Directions for this task ->
Print the data exactly, leaving nothing out.

Supplied information ->
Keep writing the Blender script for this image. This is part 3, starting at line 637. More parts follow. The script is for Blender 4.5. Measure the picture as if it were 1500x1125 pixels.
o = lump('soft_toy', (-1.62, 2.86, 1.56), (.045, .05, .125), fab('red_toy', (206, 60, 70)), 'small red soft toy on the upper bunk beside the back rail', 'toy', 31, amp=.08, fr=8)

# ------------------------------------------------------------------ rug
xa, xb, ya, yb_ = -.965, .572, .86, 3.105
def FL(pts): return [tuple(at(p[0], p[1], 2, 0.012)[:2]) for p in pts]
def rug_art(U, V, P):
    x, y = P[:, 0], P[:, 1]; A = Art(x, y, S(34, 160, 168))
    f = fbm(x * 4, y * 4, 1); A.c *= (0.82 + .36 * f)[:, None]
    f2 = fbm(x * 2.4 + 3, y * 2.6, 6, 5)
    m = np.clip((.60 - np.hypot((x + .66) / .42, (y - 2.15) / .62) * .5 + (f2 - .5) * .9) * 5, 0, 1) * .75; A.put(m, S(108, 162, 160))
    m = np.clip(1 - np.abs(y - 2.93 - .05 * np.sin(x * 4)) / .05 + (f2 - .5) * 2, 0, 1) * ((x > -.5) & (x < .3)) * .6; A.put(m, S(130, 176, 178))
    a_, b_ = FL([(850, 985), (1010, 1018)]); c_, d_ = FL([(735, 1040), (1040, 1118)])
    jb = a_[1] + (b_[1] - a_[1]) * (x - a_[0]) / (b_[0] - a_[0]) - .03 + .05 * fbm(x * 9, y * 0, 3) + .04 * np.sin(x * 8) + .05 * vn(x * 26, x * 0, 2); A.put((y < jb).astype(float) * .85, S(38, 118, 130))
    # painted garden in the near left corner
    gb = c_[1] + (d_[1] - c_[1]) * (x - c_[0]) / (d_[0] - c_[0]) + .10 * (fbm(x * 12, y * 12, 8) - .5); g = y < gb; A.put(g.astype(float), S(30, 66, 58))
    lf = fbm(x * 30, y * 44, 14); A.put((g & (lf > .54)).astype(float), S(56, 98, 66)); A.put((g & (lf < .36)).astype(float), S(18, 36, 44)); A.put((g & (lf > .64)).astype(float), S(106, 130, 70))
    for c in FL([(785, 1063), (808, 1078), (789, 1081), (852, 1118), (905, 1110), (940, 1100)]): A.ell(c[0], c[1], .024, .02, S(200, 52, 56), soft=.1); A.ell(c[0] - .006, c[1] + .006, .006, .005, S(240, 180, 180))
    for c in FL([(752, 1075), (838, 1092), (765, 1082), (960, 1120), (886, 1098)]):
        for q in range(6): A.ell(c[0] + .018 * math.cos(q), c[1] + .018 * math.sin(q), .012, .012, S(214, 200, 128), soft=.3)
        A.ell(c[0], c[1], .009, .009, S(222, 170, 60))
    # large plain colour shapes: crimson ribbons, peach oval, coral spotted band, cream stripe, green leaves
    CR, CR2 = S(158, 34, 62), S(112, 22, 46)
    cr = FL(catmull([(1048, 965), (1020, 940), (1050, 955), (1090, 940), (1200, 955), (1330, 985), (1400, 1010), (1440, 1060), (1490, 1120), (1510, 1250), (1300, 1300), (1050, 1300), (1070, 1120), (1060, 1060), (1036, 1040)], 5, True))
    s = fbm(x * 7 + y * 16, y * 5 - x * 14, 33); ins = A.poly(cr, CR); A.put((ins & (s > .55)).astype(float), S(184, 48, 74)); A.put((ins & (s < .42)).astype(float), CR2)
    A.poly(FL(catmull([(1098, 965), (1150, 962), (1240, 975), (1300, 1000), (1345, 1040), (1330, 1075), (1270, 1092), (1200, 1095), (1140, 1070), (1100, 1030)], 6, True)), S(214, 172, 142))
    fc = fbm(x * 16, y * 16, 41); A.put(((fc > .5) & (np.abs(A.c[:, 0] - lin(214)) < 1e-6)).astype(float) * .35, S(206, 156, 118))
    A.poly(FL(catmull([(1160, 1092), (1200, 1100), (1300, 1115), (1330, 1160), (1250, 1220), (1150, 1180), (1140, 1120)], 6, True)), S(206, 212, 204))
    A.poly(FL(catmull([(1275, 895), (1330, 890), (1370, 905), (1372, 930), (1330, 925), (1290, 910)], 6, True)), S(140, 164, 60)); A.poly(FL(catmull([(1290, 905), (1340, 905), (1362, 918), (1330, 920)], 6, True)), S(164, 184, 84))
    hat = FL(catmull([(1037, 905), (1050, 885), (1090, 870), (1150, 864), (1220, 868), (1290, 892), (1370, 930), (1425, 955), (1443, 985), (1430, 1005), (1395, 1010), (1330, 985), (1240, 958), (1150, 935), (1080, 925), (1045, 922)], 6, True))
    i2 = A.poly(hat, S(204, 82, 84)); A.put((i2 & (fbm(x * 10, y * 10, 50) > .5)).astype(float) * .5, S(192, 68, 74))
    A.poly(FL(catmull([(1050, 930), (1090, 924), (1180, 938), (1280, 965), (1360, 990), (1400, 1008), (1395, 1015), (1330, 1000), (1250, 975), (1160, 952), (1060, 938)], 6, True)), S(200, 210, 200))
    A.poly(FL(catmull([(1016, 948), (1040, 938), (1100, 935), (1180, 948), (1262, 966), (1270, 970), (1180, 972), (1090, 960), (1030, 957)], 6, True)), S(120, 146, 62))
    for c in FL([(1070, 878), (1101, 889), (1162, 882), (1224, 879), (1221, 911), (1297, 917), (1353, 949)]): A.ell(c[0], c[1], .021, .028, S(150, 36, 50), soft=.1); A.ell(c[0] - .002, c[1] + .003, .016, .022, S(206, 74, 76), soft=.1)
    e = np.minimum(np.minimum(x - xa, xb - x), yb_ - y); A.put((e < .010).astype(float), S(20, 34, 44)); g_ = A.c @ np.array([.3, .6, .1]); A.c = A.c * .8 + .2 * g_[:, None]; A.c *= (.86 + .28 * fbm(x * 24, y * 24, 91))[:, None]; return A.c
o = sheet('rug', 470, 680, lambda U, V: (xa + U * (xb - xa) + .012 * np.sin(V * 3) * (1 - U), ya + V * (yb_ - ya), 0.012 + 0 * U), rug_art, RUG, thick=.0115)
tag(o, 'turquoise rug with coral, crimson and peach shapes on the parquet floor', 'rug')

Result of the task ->
Keep writing the Blender script for this image. This is part 3, starting at line 637. More parts follow. The script is for Blender 4.5. Measure the picture as if it were 1500x1125 pixels.
o = lump('soft_toy', (-1.62, 2.86, 1.56), (.045, .05, .125), fab('red_toy', (206, 60, 70)), 'small red soft toy on the upper bunk beside the back rail', 'toy', 31, amp=.08, fr=8)

# ------------------------------------------------------------------ rug
xa, xb, ya, yb_ = -.965, .572, .86, 3.105
def FL(pts): return [tuple(at(p[0], p[1], 2, 0.012)[:2]) for p in pts]
def rug_art(U, V, P):
    x, y = P[:, 0], P[:, 1]; A = Art(x, y, S(34, 160, 168))
    f = fbm(x * 4, y * 4, 1); A.c *= (0.82 + .36 * f)[:, None]
    f2 = fbm(x * 2.4 + 3, y * 2.6, 6, 5)
    m = np.clip((.60 - np.hypot((x + .66) / .42, (y - 2.15) / .62) * .5 + (f2 - .5) * .9) * 5, 0, 1) * .75; A.put(m, S(108, 162, 160))
    m = np.clip(1 - np.abs(y - 2.93 - .05 * np.sin(x * 4)) / .05 + (f2 - .5) * 2, 0, 1) * ((x > -.5) & (x < .3)) * .6; A.put(m, S(130, 176, 178))
    a_, b_ = FL([(850, 985), (1010, 1018)]); c_, d_ = FL([(735, 1040), (1040, 1118)])
    jb = a_[1] + (b_[1] - a_[1]) * (x - a_[0]) / (b_[0] - a_[0]) - .03 + .05 * fbm(x * 9, y * 0, 3) + .04 * np.sin(x * 8) + .05 * vn(x * 26, x * 0, 2); A.put((y < jb).astype(float) * .85, S(38, 118, 130))
    # painted garden in the near left corner
    gb = c_[1] + (d_[1] - c_[1]) * (x - c_[0]) / (d_[0] - c_[0]) + .10 * (fbm(x * 12, y * 12, 8) - .5); g = y < gb; A.put(g.astype(float), S(30, 66, 58))
    lf = fbm(x * 30, y * 44, 14); A.put((g & (lf > .54)).astype(float), S(56, 98, 66)); A.put((g & (lf < .36)).astype(float), S(18, 36, 44)); A.put((g & (lf > .64)).astype(float), S(106, 130, 70))
    for c in FL([(785, 1063), (808, 1078), (789, 1081), (852, 1118), (905, 1110), (940, 1100)]): A.ell(c[0], c[1], .024, .02, S(200, 52, 56), soft=.1); A.ell(c[0] - .006, c[1] + .006, .006, .005, S(240, 180, 180))
    for c in FL([(752, 1075), (838, 1092), (765, 1082), (960, 1120), (886, 1098)]):
        for q in range(6): A.ell(c[0] + .018 * math.cos(q), c[1] + .018 * math.sin(q), .012, .012, S(214, 200, 128), soft=.3)
        A.ell(c[0], c[1], .009, .009, S(222, 170, 60))
    # large plain colour shapes: crimson ribbons, peach oval, coral spotted band, cream stripe, green leaves
    CR, CR2 = S(158, 34, 62), S(112, 22, 46)
    cr = FL(catmull([(1048, 965), (1020, 940), (1050, 955), (1090, 940), (1200, 955), (1330, 985), (1400, 1010), (1440, 1060), (1490, 1120), (1510, 1250), (1300, 1300), (1050, 1300), (1070, 1120), (1060, 1060), (1036, 1040)], 5, True))
    s = fbm(x * 7 + y * 16, y * 5 - x * 14, 33); ins = A.poly(cr, CR); A.put((ins & (s > .55)).astype(float), S(184, 48, 74)); A.put((ins & (s < .42)).astype(float), CR2)
    A.poly(FL(catmull([(1098, 965), (1150, 962), (1240, 975), (1300, 1000), (1345, 1040), (1330, 1075), (1270, 1092), (1200, 1095), (1140, 1070), (1100, 1030)], 6, True)), S(214, 172, 142))
    fc = fbm(x * 16, y * 16, 41); A.put(((fc > .5) & (np.abs(A.c[:, 0] - lin(214)) < 1e-6)).astype(float) * .35, S(206, 156, 118))
    A.poly(FL(catmull([(1160, 1092), (1200, 1100), (1300, 1115), (1330, 1160), (1250, 1220), (1150, 1180), (1140, 1120)], 6, True)), S(206, 212, 204))
    A.poly(FL(catmull([(1275, 895), (1330, 890), (1370, 905), (1372, 930), (1330, 925), (1290, 910)], 6, True)), S(140, 164, 60)); A.poly(FL(catmull([(1290, 905), (1340, 905), (1362, 918), (1330, 920)], 6, True)), S(164, 184, 84))
    hat = FL(catmull([(1037, 905), (1050, 885), (1090, 870), (1150, 864), (1220, 868), (1290, 892), (1370, 930), (1425, 955), (1443, 985), (1430, 1005), (1395, 1010), (1330, 985), (1240, 958), (1150, 935), (1080, 925), (1045, 922)], 6, True))
    i2 = A.poly(hat, S(204, 82, 84)); A.put((i2 & (fbm(x * 10, y * 10, 50) > .5)).astype(float) * .5, S(192, 68, 74))
    A.poly(FL(catmull([(1050, 930), (1090, 924), (1180, 938), (1280, 965), (1360, 990), (1400, 1008), (1395, 1015), (1330, 1000), (1250, 975), (1160, 952), (1060, 938)], 6, True)), S(200, 210, 200))
    A.poly(FL(catmull([(1016, 948), (1040, 938), (1100, 935), (1180, 948), (1262, 966), (1270, 970), (1180, 972), (1090, 960), (1030, 957)], 6, True)), S(120, 146, 62))
    for c in FL([(1070, 878), (1101, 889), (1162, 882), (1224, 879), (1221, 911), (1297, 917), (1353, 949)]): A.ell(c[0], c[1], .021, .028, S(150, 36, 50), soft=.1); A.ell(c[0] - .002, c[1] + .003, .016, .022, S(206, 74, 76), soft=.1)
    e = np.minimum(np.minimum(x - xa, xb - x), yb_ - y); A.put((e < .010).astype(float), S(20, 34, 44)); g_ = A.c @ np.array([.3, .6, .1]); A.c = A.c * .8 + .2 * g_[:, None]; A.c *= (.86 + .28 * fbm(x * 24, y * 24, 91))[:, None]; return A.c
o = sheet('rug', 470, 680, lambda U, V: (xa + U * (xb - xa) + .012 * np.sin(V * 3) * (1 - U), ya + V * (yb_ - ya), 0.012 + 0 * U), rug_art, RUG, thick=.0115)
tag(o, 'turquoise rug with coral, crimson and peach shapes on the parquet floor', 'rug')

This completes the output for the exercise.